Dienstag, Juli 25, 2017

Politische Sprachakrobatik. Heute schon "getschentschert"?

Politiker beeindrucken uns immer wieder mit den beneidenswertesten Fähigkeiten. Sie wissen immer alles – meist sogar besser. Sie verlieren sich nicht in Kleinigkeiten, sondern haben das große Ganze im Blick, wenn nicht gar im Griff. Die Sprachakrobaten unter ihnen verdienen unsere besondere Achtung, also Hochachtung. Es gelingt ihnen mit wenigen Worten, die Dinge auf den Kopf zu stellen, und keiner merkt es.
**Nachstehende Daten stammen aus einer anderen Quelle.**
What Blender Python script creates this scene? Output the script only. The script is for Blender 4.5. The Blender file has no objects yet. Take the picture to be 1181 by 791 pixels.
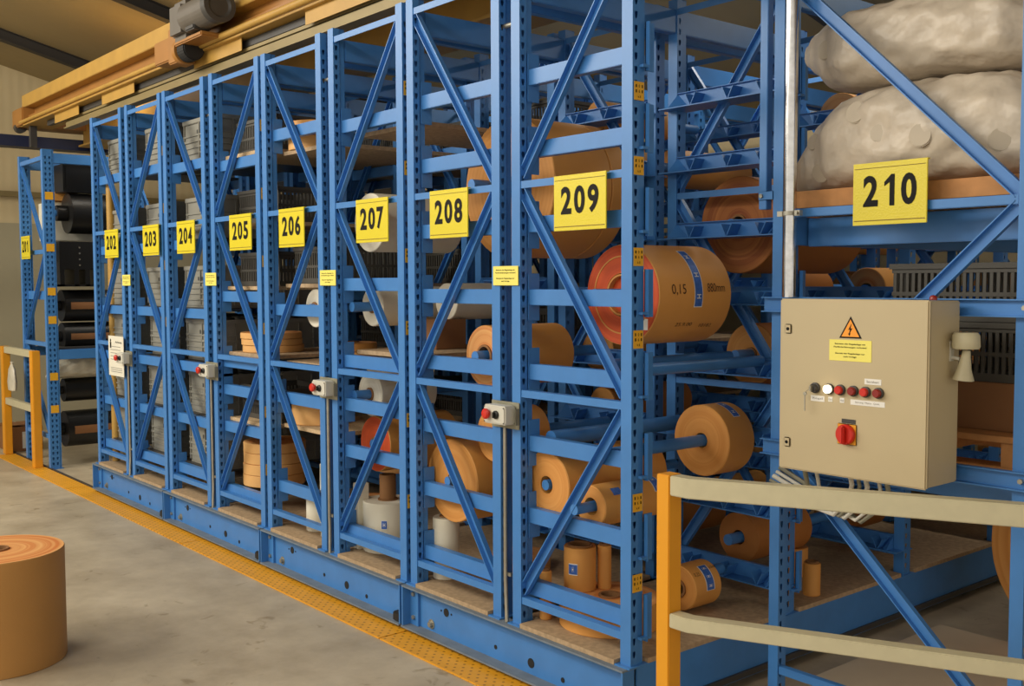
import bpy, bmesh, math, random
from mathutils import Vector, Matrix
from mathutils.bvhtree import BVHTree
random.seed(11)
PI = math.pi
SC = bpy.context.scene
COL = SC.collection

# ------------------------------------------------------------------ materials
def lin(c):
    return tuple((x/12.92 if x <= .04045 else ((x+.055)/1.055)**2.4) for x in c)
def rgb(r, g, b): return lin((r/255, g/255, b/255))

def mat(name, col, rough=.5, metal=0., var=.06, vscale=6., bump=0., bscale=60., spec=.5, coat=0., emit=None, trans=0.):
    m = bpy.data.materials.new(name); m.use_nodes = True
    nt = m.node_tree; b = nt.nodes['Principled BSDF']
    b.inputs['Roughness'].default_value = rough
    b.inputs['Metallic'].default_value = metal
    b.inputs['Specular IOR Level'].default_value = spec
    b.inputs['Coat Weight'].default_value = coat
    tc = nt.nodes.new('ShaderNodeTexCoord')
    nz = nt.nodes.new('ShaderNodeTexNoise'); nz.inputs['Scale'].default_value = vscale
    nz.inputs['Detail'].default_value = 5
    nt.links.new(tc.outputs['Object'], nz.inputs['Vector'])
    mr = nt.nodes.new('ShaderNodeMapRange')
    mr.inputs['From Min'].default_value = .3; mr.inputs['From Max'].default_value = .7
    mr.inputs['To Min'].default_value = 1-var; mr.inputs['To Max'].default_value = 1+var
    nt.links.new(nz.outputs['Fac'], mr.inputs['Value'])
    mx = nt.nodes.new('ShaderNodeVectorMath'); mx.operation = 'SCALE'
    mx.inputs[0].default_value = col
    nt.links.new(mr.outputs['Result'], mx.inputs['Scale'])
    nt.links.new(mx.outputs['Vector'], b.inputs['Base Color'])
    if bump:
        n2 = nt.nodes.new('ShaderNodeTexNoise'); n2.inputs['Scale'].default_value = bscale
        nt.links.new(tc.outputs['Object'], n2.inputs['Vector'])
        bp = nt.nodes.new('ShaderNodeBump'); bp.inputs['Strength'].default_value = bump
        bp.inputs['Distance'].default_value = .01
        nt.links.new(n2.outputs['Fac'], bp.inputs['Height'])
        nt.links.new(bp.outputs['Normal'], b.inputs['Normal'])
    if emit:
        b.inputs['Emission Color'].default_value = (*emit[0], 1)
        b.inputs['Emission Strength'].default_value = emit[1]
    if trans: b.inputs['Transmission Weight'].default_value = trans
    m['_mix'] = mx.name
    return m

def nodes_of(m): return m.node_tree, m.node_tree.nodes['Principled BSDF']

M = {}
M['blue'] = mat('blue_paint', rgb(66, 127, 195), .38, var=.06, vscale=9, spec=.5)
M['bluedust'] = mat('dusty_blue_paint', rgb(112, 124, 136), .7, var=.14, vscale=14)
M['darkblue'] = mat('dark_blue_paint', rgb(28, 36, 66), .5)
M['signyellow'] = mat('sign_yellow', rgb(222, 205, 40), .38, var=.03, bump=.12, bscale=140)
M['black'] = mat('black_print', rgb(16, 14, 13), .6, var=.1, spec=.2)
M['brownprint'] = mat('brown_print', rgb(120, 96, 20), .6)
M['tagyellow'] = mat('tag_yellow', rgb(232, 176, 40), .5)
M['noticeyellow'] = mat('pale_yellow_notice', rgb(240, 228, 110), .5, var=.03)
M['kraft'] = mat('kraft_paper', rgb(220, 156, 78), .55, var=.05, vscale=3.5, bump=.05, bscale=30)
M['kraftbrown'] = mat('plain_brown_kraft', rgb(178, 130, 68), .7, var=.04, vscale=5, bump=.06, bscale=60)
M['kraftdark'] = mat('brown_kraft_paper', rgb(176, 112, 50), .6, var=.08, vscale=4)
M['kraftlight'] = mat('light_kraft_paper', rgb(222, 170, 104), .6, var=.06, vscale=4)
M['white'] = mat('white_paper', rgb(226, 220, 200), .6, var=.04)
M['core'] = mat('cardboard_core', rgb(140, 98, 58), .8, var=.1)
M['label'] = mat('blue_label', rgb(58, 104, 188), .45, var=.25, vscale=60)
M['labelwhite'] = mat('white_label', rgb(236, 234, 226), .5)
M['ink'] = mat('marker_ink', rgb(70, 44, 20), .7)
M['chip'] = mat('chipboard', rgb(176, 150, 118), .8, var=.18, vscale=40, bump=.1, bscale=90)
M['chipedge'] = mat('pale_chipboard', rgb(196, 168, 130), .85, var=.28, vscale=120)
M['crate'] = mat('grey_plastic', rgb(138, 136, 126), .5, var=.05)
M['darkcrate'] = mat('dark_grey_plastic', rgb(74, 71, 64), .55)
M['box'] = mat('beige_enamel', rgb(192, 176, 140), .42, var=.015, bump=.05, bscale=260)
M['rail'] = mat('cream_paint', rgb(194, 186, 154), .45, var=.04, vscale=25)
M['post'] = mat('orange_yellow_paint', rgb(228, 156, 30), .42, var=.04)
M['crane'] = mat('crane_yellow', rgb(184, 144, 68), .5, var=.08)
M['crane2'] = mat('crane_ochre', rgb(160, 110, 50), .5, var=.08)
M['alu'] = mat('dull_aluminium', rgb(140, 124, 84), .5, metal=.2, var=.08)
M['chrome'] = mat('bright_steel', rgb(205, 205, 205), .2, metal=1., var=.12, vscale=30)
M['steel'] = mat('zinc_steel', rgb(168, 164, 150), .42, metal=.75, var=.12, vscale=24)
M['galv'] = mat('galvanised_plate', rgb(142, 140, 122), .55, metal=.35, var=.14, vscale=24)
M['dark'] = mat('dark_grey_metal', rgb(62, 60, 58), .5, var=.1)
M['motor'] = mat('grey_motor', rgb(98, 92, 84), .5, var=.08)
M['rubber'] = mat('black_rubber', rgb(24, 24, 24), .7)
M['blackpl'] = mat('black_plastic', rgb(22, 22, 22), .42)
M['red'] = mat('red_plastic', rgb(206, 40, 26), .35)
M['dkred'] = mat('dark_red_lens', rgb(140, 34, 28), .3)
M['greybox'] = mat('light_grey_plastic', rgb(206, 204, 192), .45, var=.02)
M['lamp'] = mat('lit_white_lens', rgb(255, 240, 210), .4, emit=(rgb(255, 236, 190), 3.))
M['poster'] = mat('paper_notice', rgb(226, 222, 206), .6, var=.03)
M['greyink'] = mat('grey_print', rgb(150, 146, 138), .7)
M['bag'] = mat('milky_plastic_bag', rgb(200, 187, 168), .40, var=.10, vscale=9, bump=1.0, bscale=15)
M['bagtube'] = mat('wrapped_tube_end', rgb(184, 171, 150), .42, var=.06)
M['clearbag'] = mat('cloudy_film', rgb(196, 190, 172), .3, var=.12, vscale=12, bump=.5, bscale=20)
M['panel'] = mat('pale_panel', rgb(206, 190, 164), .7, var=.05, vscale=4)
M['wood'] = mat('pine_board', rgb(188, 132, 78), .7, var=.14, vscale=18)
M['carton'] = mat('brown_carton', rgb(140, 96, 58), .75, var=.06)
M['orange'] = mat('orange_sticker', rgb(250, 160, 40), .45)
M['roof'] = mat('roof_sheet', rgb(150, 132, 92), .7, var=.08, vscale=1.2)
M['wallmain'] = mat('wall_panel', rgb(202, 184, 144), .7, var=.05, vscale=1.0)
M['walllow'] = mat('wall_plinth', rgb(160, 152, 126), .8, var=.06, vscale=1.5)
M['steeldark'] = mat('rafter_steel', rgb(52, 48, 44), .7)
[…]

Sollen wir sie dafür wirklich bewundern? Nein, denn sie reden nicht sich selbst um Kopf und Kragen, sondern uns. Wir müssen die Sache hinterher ausbaden.

Hamburgs Finanzsenator Peter Tschentscher zeigt uns das am Beispiel der HSH Nordbank. Die muss spätestens im nächsten Jahr verkauft werden. Die Aussichten sind nicht gut, und wenn es so läuft, wie zu vermuten ist, könnte die Sache Hamburg und Schleswig-Holstein 10 Milliarden Euro kosten. Warum das so ist (Bad Bank, unverkäufliche Kredite, die Rolle der Sparkassen), ist in dieser Betrachtung nicht wichtig.

Entscheidend dürfte sein, ob die sogenannte Kernbank und die Abbaubank getrennt verkauft werden können. Niemand ist sicher, ob das zulässig ist, ob das geht. Damit endlich zur Wortakrobatik des Herrn Tschentscher.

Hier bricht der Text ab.